* GIVEN MATERIAL

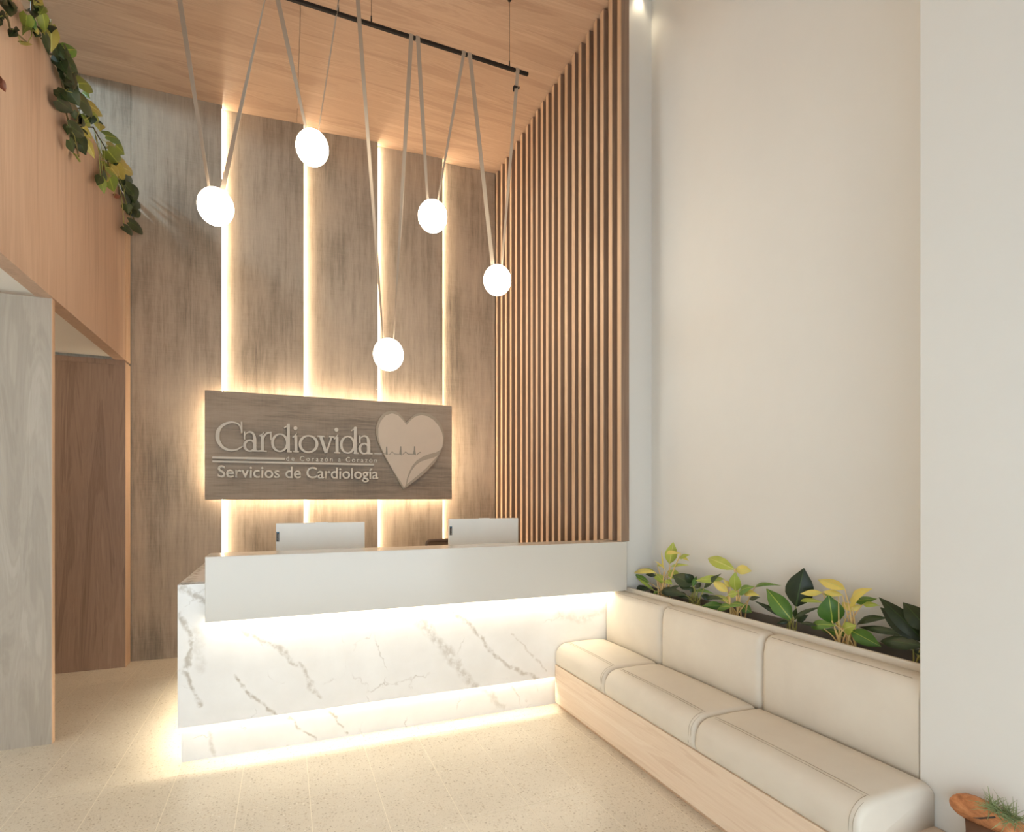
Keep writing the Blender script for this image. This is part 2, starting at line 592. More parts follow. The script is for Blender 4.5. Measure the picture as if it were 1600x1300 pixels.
# left side
wl = tag(bxo('wall_left', -3.45, -3.35, -1.9, 5.95, 0, 5.3, M['white']), kind='structure')
wu = tag(bxo('wall_left_upper', XL - 0.085, XL, -0.6, 5.615, 2.62, 4.0, M['veneer_z']), kind='structure')
bx_ = bxo('ceiling_bay', -3.35, XL - 0.086, -0.6, 5.615, 2.64, 2.72, M['ceil_white'])
tag(bx_, kind='structure')
wn = tag(bxo('wall_left_near', -3.3, XL - 0.012, 4.036, 4.074, 0, 2.619, M['grey_ash']), kind='structure')
bxo('edge_band', XL - 0.012, XL - 0.008, 4.036, 4.074, 0, 2.619, M['slat'], wn)
wf = tag(bxo('wall_left_far', -3.3, XL - 0.004, 5.622, 5.76, 0, 2.619, M['walnut']), kind='structure')
bxo('top_rail', -3.3, XL - 0.004, 5.616, 5.622, 2.575, 2.619, M['walnut'], wf)
tag(bxo('trim_1', XL - 0.0035, XL + 0.001, 5.618, 5.772, 0, 2.60, M['slat']), kind='structure')
tag(bxo('trim_2', XL - 0.085, XL + 0.001, 5.618, 5.772, 2.622, 3.99, M['slat']), kind='structure')

# ------------------------------------------------------------------ reception desk
desk = thing('reception_desk', (0.9, 3.7, 0), 'long white reception counter with marble front and glowing strips below its ledges', 'desk')
o = bxo('upper_slab', -0.388, 2.235, YS, 3.53, 0.79, 1.136, M['slab'], desk, 0.003)
o['label'] = 'glossy white upper ledge'
bxo('marble_front', -0.533, 2.26, YM, YM + 0.02, 0.205, 0.978, M['marble'], desk, 0.001)
bxo('marble_side', -0.533, -0.526, YM + 0.0205, YK + 0.0305, 0.205, 0.978, M['marble'], desk)
bxo('marble_side', -0.533, -0.34, YK + 0.031, 5.05, 0.205, 0.978, M['marble'], desk)
bxo('plinth', -0.523, 2.2, YK, YK + 0.02, 0.0, 0.262, M['marble_kick'], desk)
bxo('plinth_side', -0.490, -0.36, YK + 0.021, 5.0, 0.0, 0.204, M['marble_kick'], desk)
bxo('worktop', -0.339, 2.18, 3.54, 4.25, 0.715, 0.75, M['slab'], desk)
bxo('led_strip', -0.38, 2.22, YM - 0.058, YM - 0.006, 0.783, 0.789, M['deskglow'], desk)
bxo('led_strip', -0.515, 1.80, YK - 0.013, YK - 0.005, 0.232, 0.237, M['kickglow'], desk)
bxo('led_strip', -0.531, -0.496, 3.51, 5.0, 0.198, 0.203, M['sideglow'], desk)

# ------------------------------------------------------------------ monitors
def monitor(xa, xb, ztop, Y, label):
    cx = (xa + xb) / 2
    m = thing('monitor', (cx, Y, 0.75), label, 'monitor', 'computer screens on the reception desk')
    bxo('shell', xa, xb, Y, Y + 0.035, ztop - 0.34, ztop, M['monitor'], m, 0.004)
    bxo('screen', xa + 0.012, xb - 0.012, Y + 0.0355, Y + 0.038, ztop - 0.31, ztop - 0.012, M['dark'], m)
    bxo('camera_tab', cx - 0.04, cx + 0.04, Y - 0.001, Y + 0.02, ztop - 0.004, ztop + 0.003, M['monitor'], m)
    bxo('stand', cx - 0.03, cx + 0.03, Y + 0.04, Y + 0.06, 0.758, ztop - 0.15, M['monitor'], m, 0.003)
    bxo('foot', cx - 0.11, cx + 0.11, Y - 0.02, Y + 0.15, 0.7505, 0.758, M['monitor'], m, 0.002)
    lb = bxo('badge', xa + 0.003, xa + 0.021, Y - 0.0015, Y + 0.001, ztop - 0.118, ztop - 0.054, M['dark'], m)
    bxo('badge_tip', xa + 0.008, xa + 0.017, Y - 0.0022, Y - 0.001, ztop - 0.062, ztop - 0.056, M['blue'], lb)
    cu = bpy.data.curves.new('lettering', 'FONT')
    cu.body = 'Lenovo'
    cu.size = 0.0155
    cu.align_x = 'LEFT'
    to = bpy.data.objects.new('lettering', cu)
    COL.objects.link(to)
    dg = bpy.context.evaluated_depsgraph_get()
    me = bpy.data.meshes.new_from_object(to.evaluated_get(dg))
    bpy.data.objects.remove(to)
    me.materials.append(M['print'])
    t2 = bpy.data.objects.new('lettering', me)
    COL.objects.link(t2)
    t2.parent = lb
    # reads upwards on the badge
    R = Matrix(((0, -1, 0), (0, 0, -1), (1, 0, 0))).to_4x4()
    t2.matrix_local = Matrix.Translation((xa + 0.0175, Y - 0.0021, ztop - 0.116)) @ R
    return m


ML, MR = atY(431, 818, 3.9), atY(570, 816, 3.9)
monitor(ML.x, MR.x, ML.z, 3.9, 'white flat computer monitor seen from behind, below the heart sign, left of the two')
ML, MR = atY(702, 811, 3.9), atY(810, 810, 3.9)
monitor(ML.x, MR.x, ML.z, 3.9, 'white flat computer monitor seen from behind, near the timber slats, right of two')

# office chair behind the right monitor
ch = thing('office_chair', (1.41, 4.75, 0), 'dark framed office chair whose rounded backrest corner peeks past the right monitor', 'chair')
bm = bmesh.new()
w_, zt, zb = 0.235, 1.06, 0.62
pts = []
for cx_, cz_, a0 in ((w_ - 0.032, zt - 0.032, 0), (-(w_ - 0.032), zt - 0.032, 90), (-(w_ - 0.032), zb + 0.032, 180), (w_ - 0.032, zb + 0.032, 270)):
    for s in range(6):
        a = math.radians(a0 + s * 18)
        pts.append((1.41 + cx_ + 0.032 * math.cos(a), 4.86, cz_ + 0.032 * math.sin(a)))
pts.append(pts[0])
tube(bm, pts, 0.016, 8, False)
link('back_frame', bm, M['chair_frame'], ch, True)
bxo('back_mesh', 1.41 - w_ + 0.01, 1.41 + w_ - 0.01, 4.857, 4.863, zb + 0.01, zt - 0.01, M['meshfab'], ch)
bxo('seat', 1.17, 1.65, 4.38, 4.84, 0.45, 0.52, M['dark'], ch, 0.025)
link('spine', tube(bmesh.new(), [(1.41, 4.87, 0.66), (1.41, 4.89, 0.50), (1.41, 4.76, 0.44)], 0.02), M['dark'], ch, True)
link('gas_lift', tube(bmesh.new(), [(1.41, 4.62, 0.10), (1.41, 4.62, 0.45)], 0.028), M['black'], ch, True)
for q in range(5):
    a = math.radians(90 + q * 72)
    e = (1.41 + 0.28 * math.cos(a), 4.62 + 0.28 * math.sin(a), 0.07)
    lg = link('leg', tube(bmesh.new(), [(1.41, 4.62, 0.11), e], [0.025, 0.016]), M['dark'], ch, True)
    link('caster', tube(bmesh.new(), [(e[0] - 0.012, e[1], 0.0285), (e[0] + 0.012, e[1], 0.0285)], 0.028, 12), M['black'], lg, True)

# ------------------------------------------------------------------ sign
YSG = 5.64
sign = thing('wall_sign', (0.48, 5.66, 1.92), 'wide wooden clinic sign with raised metal letters and a heart, glowing behind', 'sign')
SX0, SX1, SZ0, SZ1 = -0.665, 1.632, 1.428, 2.415
bxo('board', SX0, SX1, YSG, YSG + 0.025, SZ0, SZ1, M['greywash_x_dim'], sign)
bxo('back_box', SX0 + 0.08, SX1 - 0.08, YSG + 0.026, 5.755, SZ0 + 0.08, SZ1 - 0.08, M['slat_back'], sign)
ya, yb = YSG + 0.045, YSG + 0.060
for bb in ((SX0 + 0.072, SX1 - 0.072, SZ1 - 0.079, SZ1 - 0.074), (SX0 + 0.072, SX1 - 0.072, SZ0 + 0.074, SZ0 + 0.079),
           (SX0 + 0.070, SX0 + 0.075, SZ0 + 0.08, SZ1 - 0.08), (SX1 - 0.075, SX1 - 0.070, SZ0 + 0.08, SZ1 - 0.08)):
    bxo('led_strip', bb[0], bb[1], ya, yb, bb[2], bb[3], M['signglow'], sign)
YF, YBk = YSG - 0.034, YSG - 0.0005


def z8(x, y):
    p = atY(320 + x / 8, 630 + y / 8, YF)
    return (p.x, p.z)


def zh(x, y):
    p = atY(580 + x / 8.664, 630 + y / 8.664, YF)
    return (p.x, p.z)


def stroke(bm, pts, closed=False, sub=5, smooth=True, y0=YF, y1=YBk, conv=z8):
    """pen stroke of varying width: (x, y, width) in the zoomed view of the lettering"""
    P = catmull(pts, closed, sub) if smooth else [tuple(q) for q in pts]
    L, Rr = [], []
    n = len(P)
    for i in range(n):
        a = P[(i - 1) % n] if closed else P[max(i - 1, 0)]
        b = P[(i + 1) % n] if closed else P[min(i + 1, n - 1)]
        dx, dy = b[0] - a[0], b[1] - a[1]
        l = math.hypot(dx, dy) or 1
        nx, ny = -dy / l, dx / l
        w = P[i][2] / 2
        L.append(conv(P[i][0] + nx * w, P[i][1] + ny * w))
        Rr.append(conv(P[i][0] - nx * w, P[i][1] - ny * w))
    V = [[bm.verts.new((p[0], y, p[1])) for p in side] for y in (y0, y1) for side in (L, Rr)]
    m = n if closed else n - 1
    for i in range(m):
        j = (i + 1) % n
        bm.faces.new((V[0][i], V[0][j], V[1][j], V[1][i]))
        bm.faces.new((V[2][i], V[2][j], V[3][j], V[3][i]))
        bm.faces.new((V[0][i], V[0][j], V[2][j], V[2][i]))
        bm.faces.new((V[1][i], V[1][j], V[3][j], V[3][i]))
    if not closed:
        for i in (0, n - 1):
            bm.faces.new((V[0][i], V[1][i], V[3][i], V[2][i]))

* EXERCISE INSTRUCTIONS
Please take the lines from the beginning of the data above through the line holding "tag(bxo('trim_2', XL - 0.085, XL" and transcribe them exactly, without any pictures.

* RESPONSE TO THIS TASK
Keep writing the Blender script for this image. This is part 2, starting at line 592. More parts follow. The script is for Blender 4.5. Measure the picture as if it were 1600x1300 pixels.
# left side
wl = tag(bxo('wall_left', -3.45, -3.35, -1.9, 5.95, 0, 5.3, M['white']), kind='structure')
wu = tag(bxo('wall_left_upper', XL - 0.085, XL, -0.6, 5.615, 2.62, 4.0, M['veneer_z']), kind='structure')
bx_ = bxo('ceiling_bay', -3.35, XL - 0.086, -0.6, 5.615, 2.64, 2.72, M['ceil_white'])
tag(bx_, kind='structure')
wn = tag(bxo('wall_left_near', -3.3, XL - 0.012, 4.036, 4.074, 0, 2.619, M['grey_ash']), kind='structure')
bxo('edge_band', XL - 0.012, XL - 0.008, 4.036, 4.074, 0, 2.619, M['slat'], wn)
wf = tag(bxo('wall_left_far', -3.3, XL - 0.004, 5.622, 5.76, 0, 2.619, M['walnut']), kind='structure')
bxo('top_rail', -3.3, XL - 0.004, 5.616, 5.622, 2.575, 2.619, M['walnut'], wf)
tag(bxo('trim_1', XL - 0.0035, XL + 0.001, 5.618, 5.772, 0, 2.60, M['slat']), kind='structure')
tag(bxo('trim_2', XL - 0.085, XL + 0.001, 5.618, 5.772, 2.622, 3.99, M['slat']), kind='structure')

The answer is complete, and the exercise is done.